Au tournant du XXe siècle, la puissance britannique reposait en grande partie sur une industrialisation précoce liée à la révolution industrielle, ainsi que sur une puissante flotte qui lui a permis une rapide et importante expansion coloniale et commerciale, en surclassant la puissance française rivale. Progrès technologiques, tendances démographiques favorables, accès à une source d’énergie/production plus efficiente, tels sont les ingrédients nécessaires à un essor économique, terreau du mercantilisme.
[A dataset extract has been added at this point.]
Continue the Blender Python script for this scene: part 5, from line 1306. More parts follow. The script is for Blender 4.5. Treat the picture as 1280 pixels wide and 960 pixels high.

Comme la pointe de l’iceberg, le Royaume-Uni est certainement l’exemple le plus visible ou le plus évident d’une perte de vitesse du Vieux Continent pour les causes mentionnées ci-dessus. Avant cela, la Grèce ou l’Italie ont déjà perdu depuis bien longtemps leur lustre et surtout leur influente domination mondiale d’antan. La France est, quant à elle, coincée dans une industrialisation « milieu de gamme », trop chère par rapport à l’offre asiatique et sans assez de valeur ajoutée par rapport à l’Allemagne ou à la Suisse.
Il suffit de penser au marché automobile : Renault et Peugeot ne jouent pas dans la même ligue que BMW, Audi ou Tesla et se retrouvent ainsi en concurrence avec toute une série de marques, notamment asiatiques (Toyota, Hyundai, Nissan, Mazda,…) mais pas seulement (VW, Fiat, Skoda, etc…), qui offrent souvent un meilleur rapport qualité/coût.
Mais que les coqs se rassurent (ou pas), la situation actuelle de l’Allemagne, qui a été pourtant l’étendard du mercantilisme européen au cours des deux dernières décennies, n’est guère plus enviable.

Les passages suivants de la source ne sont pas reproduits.